Winter 2015

Just now I am sitting at my cherry dining room table which was bought with a single and final paycheck when Jeremy finished his private school music teaching career as we moved onto full time ministry.

Our table is located in my favorite spot in the house, with clear views of both the kitchen and living room., two rooms that flow together with one graceful motion. I have the clearest view of any the house has to offer of our back deck and backyard neighborhood, and the view of the mountain in the front.

My youngest daughter has placed a orange piece of felt by our sliding glass door, one that has hearts and lines sewn into it-evidence of sewing practice. The fabric is about three feet long and placed there for the benefit of keeping the birds, who come to lunch on the birdseed we place on the patio side table, warm should they decide to wrap up in it. It is nice watching some bit of life happen during the cold and frustratingly long months of winter.

Gimpy, a tiny, full feathered bird all of about one pound I’m guessing, and aptly named by my youngest daughter, came to us about two months ago, with one working leg and one leg that was clearly mangled and simply hung from the rest of his torso. To watch him walk is something to the effect of hop, wobble, flap, hop, wobble, flap, hop, wobble, flap. Gimpy leans to one side where his right leg should have been working and balancing him, helping him walk in a normal gait. Instead he falls onto his side, pushes himself up and starts the process over again giving himself a flap of the wings as he refocuses on his purpose.

Gimpy sits and pecks at the seeds surrounding him. When those seeds are finished and he has gotten all the nutrients possible, he starts the process all over and moves to another seed ridden spot on the table. Hop, wobble, flap. Hop, wobble, flap.

We’ve been concerned about Gimpy making it through some our coldest days and nights. In fact, we didn’t see him for a few weeks. Today, however, as I sit in my favorite spot at my dining room table and watch as Gimpy, who no longer has the mangled leg (apparently it has fallen off somewhere along his journey) continues his hop, wobble, flap routine with gusto. It seems he has learned how to manage quite fine with only one working leg.

When my children were quite small and we lived in a much larger house a bird, a decent sized sparrow, inadvertently (I’m assuming that it wasn’t on a dare from his fellow birds) flew into our family room and spent the next few moments in a frantic race through our downstairs trying to find his way out again, leaving purple reminders on our walls that berries were in season and he had just recently eaten lunch. We raced through the house after our guest trying to do who knows what-catch him perhaps, or at least make sure he didn’t get stuck behind a cabinet only to be found 3 months later, decomposing and stinking. He raced through our family room, hallway, kitchen, back through the hallway in the other direction, entered our living room and, apparently noticing the straightened path ahead of him, with a straight shot through the dining room, and visions of trees, grass and his home turf shining through the windows at the other end of the fairway, he picked up speed to fly as fast as a bird can fly, and ran smack dab into the middle of our dining room glass panels with the loudest thud you can imagine. He fell in a perfectly perpendicular line landing on floor underneath him and didn’t move.

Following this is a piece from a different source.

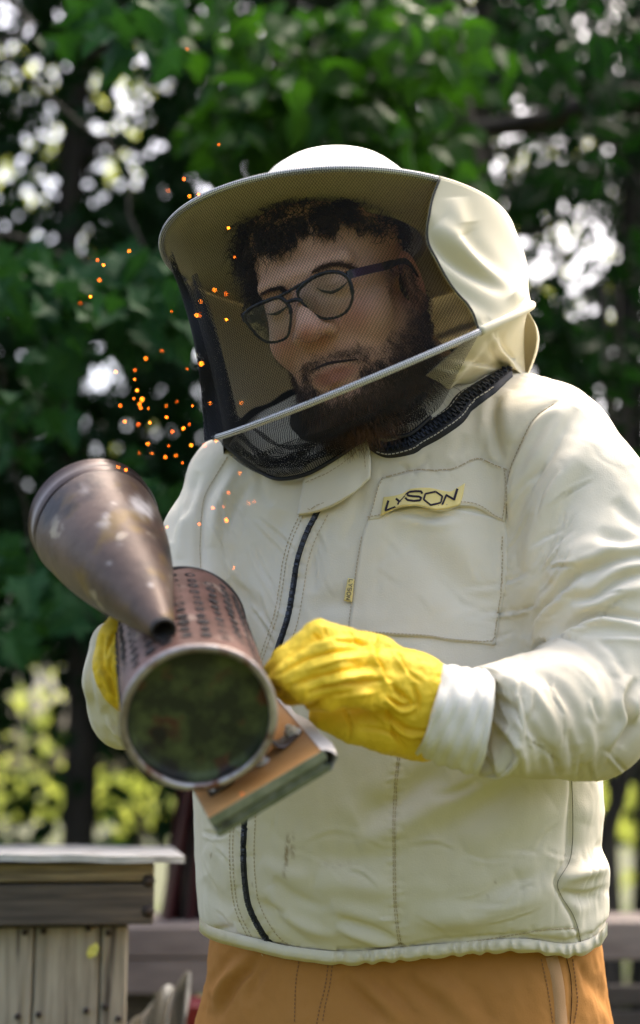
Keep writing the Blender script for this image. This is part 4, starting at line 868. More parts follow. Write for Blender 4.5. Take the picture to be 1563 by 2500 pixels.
# ================================================================== head
HC_ = PC(822, 597, 1.56); HN_ = nrm(np.array([-.02, cs, sn + .012]))
def rotv(r):
    r = np.array(r, float); a = np.linalg.norm(r) + 1e-9; k = r / a; K = np.array([[0, -k[2], k[1]], [k[2], 0, -k[0]], [-k[1], k[0], 0]])
    return np.eye(3) + math.sin(a) * K + (1 - math.cos(a)) * K @ K
HB = np.array([[1, 0, 0], [0, 0, 1], [0, -1, 0.]]); HR = rotv([-.16543081, .37593798, .33329808]) @ HB; HT = np.array([.01487432, .23867654, 1.52]); HS = 1.028
def H2C(p): return (np.asarray(p, float) * HS) @ HR.T + HT
def C2H(p): return ((np.asarray(p, float) - HT) @ HR) / HS
NECK0 = C2H(PC(1010, 1000, 1.60)); NECK1 = C2H(PC(1010, 1330, 1.62))
def head_sdf(P):
    k = .014
    d = ell(P, (0, -.022, .045), (.078, .097, .086))
    d = smin(d, ell(P, (0, .030, -.018), (.066, .060, .086)), .02)
    d = smin(d, ell(P, (0, .026, -.080), (.058, .056, .045)), .02)
    d = smin(d, rcone(P, (-.052, -.010, -.065), (-.022, .062, -.112), .024, .020), .02); d = smin(d, rcone(P, (.052, -.010, -.065), (.022, .062, -.112), .024, .020), .02)
    d = smin(d, rcone(P, (-.010, .072, -.116), (.010, .072, -.116), .019, .019), .015)
    for s in (-1, 1):
        d = smin(d, ell(P, (s * .038, .056, -.040), (.027, .024, .024)), .016)
        d = smax(d, -ell(P, (s * .033, .101, -.001), (.021, .017, .014)), .012)
        d = smin(d, ell(P, (s * .032, .0695, -.003), (.0165, .0155, .0135)), .004)
        d = smin(d, rcone(P, (s * .010, .083, .019), (s * .044, .070, .021), .011, .008), .014)
    d = smin(d, rcone(P, (0, .083, .006), (0, .106, -.028), .0085, .0125), .010)
    d = smin(d, ell(P, (0, .1075, -.034), (.0145, .0140, .0122)), .006)
    for s in (-1, 1):
        d = smin(d, ell(P, (s * .0160, .096, -.0375), (.0095, .0125, .0095)), .005)
        d = smax(d, -ell(P, (s * .0085, .105, -.0475), (.0050, .0065, .0045)), .003)
    d = smin(d, ell(P, (0, .068, -.072), (.036, .025, .032)), .014)
    up = chain(P, [((-.023, .083, -.080), .0030), ((-.008, .0905, -.0762), .0046), ((0, .0912, -.0772), .0042), ((.008, .0905, -.0762), .0046), ((.023, .083, -.080), .0030)], .003)
    lo = chain(P, [((-.022, .081, -.0850), .0032), ((0, .0890, -.0875), .0052), ((.022, .081, -.0850), .0032)], .004)
    d = smin(d, up, .005); d = smin(d, lo, .005)
    d = smax(d, -chain(P, [((-.024, .090, -.0815), .0012), ((0, .1005, -.0818), .0026), ((.024, .090, -.0815), .0012)], .001), .002)
    # ears
    for s in (-1, 1):
        e = ell(P, (s * .080, -.010, -.020), (.0095, .0175, .031)); e = smax(e, -ell(P, (s * .090, -.007, -.018), (.0075, .0110, .021)), .004)
        e = smin(e, ell(P, (s * .080, -.008, -.047), (.006, .009, .009)), .006); d = smin(d, e, .008)
    d = smin(d, rcone(P, (0, -.022, -.055), NECK0, .062, .068), .02); d = smin(d, rcone(P, NECK0, NECK1, .068, .10), .02)
    return d
HV, HF = nets(head_sdf, (-.15, -.27, -.36), (.17, .14, .15), .0027)
HV, HF = subdiv(HV, HF, 1)
hc = H2C(HV)
x_, f_, z_ = HV.T
lip = np.clip(1.3 - np.hypot(x_ / .025, (z_ + .0835) / .0090) ** 2, 0, 1) * .75 * (f_ > .078)
rose = np.clip(1 - np.hypot((np.abs(x_) - .042) / .024, (z_ + .036) / .022), 0, 1) * .7 * (f_ > .03) + np.clip(1 - np.hypot(x_ / .02, (z_ + .036) / .016), 0, 1) * .8 * (f_ > .09) + np.clip((np.abs(x_) - .07) / .01, 0, 1) * .6 * (z_ < .02) * (z_ > -.06)
def beardmask(x, f, z):
    """how thickly the beard grows, 0 to 1"""
    ax_ = np.abs(x); P_ = np.stack([x, f, z], -1).reshape(-1, 3); nz = vnoise(P_, 45, 77, 2).reshape(np.shape(x))
    line = -.074 + .95 * np.clip(ax_ - .044, 0, .05) + .004 * nz + .10 * np.clip(.03 - f, 0, .05)
    m = np.clip((line - z) / .018, 0, 1)
    m = np.maximum(m, np.clip((ax_ - .064) / .008, 0, 1) * (z < .004) * (f < .040) * np.clip((f + .004) / .008, 0, 1) * .9)
    m = m * np.clip(1 - (z < -.155), 0, 1)
    ml = -.0655 - .16 * np.clip(ax_ - .008, 0, .04)
    must = np.exp(-((z - ml) / .0058) ** 2) * np.clip((.040 - ax_) / .01, 0, 1) * (f > .06) * (.55 + .45 * np.clip(ax_ / .012, 0, 1))
    side = np.exp(-((ax_ - .033) / .0055) ** 2) * (z < -.066) * (z > -.11) * (f > .045) * .8
    gt = np.exp(-(ax_ / .009) ** 2) * np.exp(-((z + .101) / .006) ** 2) * (f > .06) * .8
    inner = np.clip((np.hypot(x / .026, (z + .083) / .0120) - 1) / .15, 0, 1); low = np.clip(1 - (ax_ / .024) ** 4, 0, 1) * (z < -.09) * (z > -.108) * (f > .055)
    m = m * (1 - .85 * low); m = np.maximum(np.maximum(m, must), np.maximum(side, gt)); m = np.where(f > .055, m * inner, m)
    return np.clip(m, 0, 1)
bm = beardmask(x_, f_, z_); stub = bm * .6
rose = np.clip(rose, 0, 1)
bd = obj('body', hc, HF, M['skin'], MAN, attrs={'lip': lip, 'rose': rose, 'stubble': stub})
SH = Surf(hc, HF)
HN = normals(HV, HF)
def fsample(V, F, N, wfn, n, seed):
    r = np.random.default_rng(seed); c = V[F].mean(1); ar = np.linalg.norm(np.cross(V[F[:, 2]] - V[F[:, 0]], V[F[:, 3]] - V[F[:, 1]]), axis=1); w_ = ar * wfn(c[:, 0], c[:, 1], c[:, 2]); w_ = w_ / w_.sum()
    k = r.choice(len(F), n, p=w_); b = r.random((n, 2)); A, B, C_, D_ = (V[F[k, i]] for i in range(4))
    u = b[:, :1]; v = b[:, 1:]; p = (1 - u) * (1 - v) * A + u * (1 - v) * B + u * v * C_ + (1 - u) * v * D_
    return p, nrm(N[F[k]].mean(1)), r
def strands(P, D0, length, r0, seg=4, curl=0., curlr=.003, grav=None, seed=0, lift=0., clump=0):
    """tapered hair strands (three-sided) from points P along D0"""
    r = np.random.default_rng(seed); n = len(P); length = np.broadcast_to(length, (n,)); pts = [P]; d = D0.copy(); A = nrm(np.cross(D0, r.normal(size=(n, 3)))); B = np.cross(D0, A); ph = r.uniform(0, 6.28, n); q = P.copy()
    if clump:
        c_ = np.floor((P + r.normal(size=P.shape) * clump * .12) / clump); hsh = lambda k: np.modf(np.abs(np.sin(c_ @ np.array([12.9898, 78.233, 37.719]) + k) * 43758.5453))[0]
        dd_ = np.stack([hsh(1), hsh(2), hsh(3)], 1) * 2 - 1; d = nrm(D0 * .45 + dd_ * .75 + r.normal(size=P.shape) * .08); ph = hsh(4) * 6.28 + r.normal(size=n) * .3; A = nrm(np.cross(d, nrm(np.stack([hsh(5), hsh(6), hsh(7)], 1) - .5) + 1e-3)); B = np.cross(d, A); length = length * (.75 + .5 * hsh(8))
    for i in range(1, seg + 1):
        t = i / seg
        if grav is not None: d = nrm(d + grav * (1.0 / seg))
        q = q + d * (length / seg)[:, None]; c = curlr * (np.cos(ph + curl * t)[:, None] * A + np.sin(ph + curl * t)[:, None] * B) - curlr * (np.cos(ph)[:, None] * A + np.sin(ph)[:, None] * B)
        pts.append(q + c)
    pts = np.stack(pts, 1); V = []; 
    for i in range(seg + 1):
        rr = r0 * (1 - .75 * i / seg)
        for k in range(3): a = 2.094 * k; V.append(pts[:, i] + rr * (math.cos(a) * A + math.sin(a) * B))
    V = np.stack(V, 1); m = 3 * (seg + 1); base = (np.arange(n) * m)[:, None, None]; q_ = []
    for i in range(seg):
        for k in range(3): l = (k + 1) % 3; q_.append((i * 3 + k, i * 3 + l, i * 3 + 3 + l, i * 3 + 3 + k))
    F = (base + np.array(q_)[None]).reshape(-1, 4); return V.reshape(-1, 3), F
p, n_, r = fsample(HV, HF, HN, lambda x, f, z: beardmask(x, f, z) * (z > -.16) * (f > -.035), 8500, 31)
dn = np.array([0, .15, -1.]); D0 = nrm(n_ * .35 + dn * .8 + r.normal(size=n_.shape) * .28)
ln = np.where(p[:, 2] < -.105, .030, np.where(p[:, 2] < -.085, .018, .0085)) * r.uniform(.6, 1.3, len(p))
V, F = strands(p, D0, ln, .00032, 4, 5, .0016, np.array([0, 0, -.4]), 32)
obj('beard', H2C(V), F, M['beard'], MAN)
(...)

He was either dead or knocked out cold.

We had never witnessed such a thing and stood with a silent unknowing of what to do next. No one spoke for at least 10 seconds. We just looked from the bird to each other back to the bird. My children’s mouths hung open.

Jeremy decidedly retrieved the shovel from the garage and carried the now subdued visitor to a proper disposal in the treeline that separated our property from the next. We looked the next day for the little visitor, but he was gone. Either a cat found him and did his part to complete the circle of life or the bird had some much needed rest time, awoke, shook it off as if just another day at the office and continued on being a bird.

So here enters Gimpy-only one character in the life that is ours. It’s a miracle really. Watching this tiny creature not only live but thrive on something as tiny as a sunflower seed and only one leg.

He cares not for us, doesn’t know that we find great delight in watching him through our window, but none the less brings us an enormous amount of joy in being able to be part of his life. He doesn’t know that we’ve named him Gimpy or that we spend parts of our day worrying about his welfare, or that we talk to him through the glass doors, call him buddy and stop what we are doing to call the family over to watch him, or that we find a simple satisfaction in seeing him accidentally throw a seed off the table and look wonderingly where it went, only to go and try to retrieve it. He doesn’t know that we give voice to him using our own sense of what a bird might be thinking, and if he were human what he might be saying.

Gimpy is a hard working, don’t get me down type. A fighter with a sweet spirit. Some of his buddies are the “living life with and inexplicable joy” type just doing what birds do. But not Gimpy. Gimpy lives life with purpose.

But for all we know his given name is Stephen.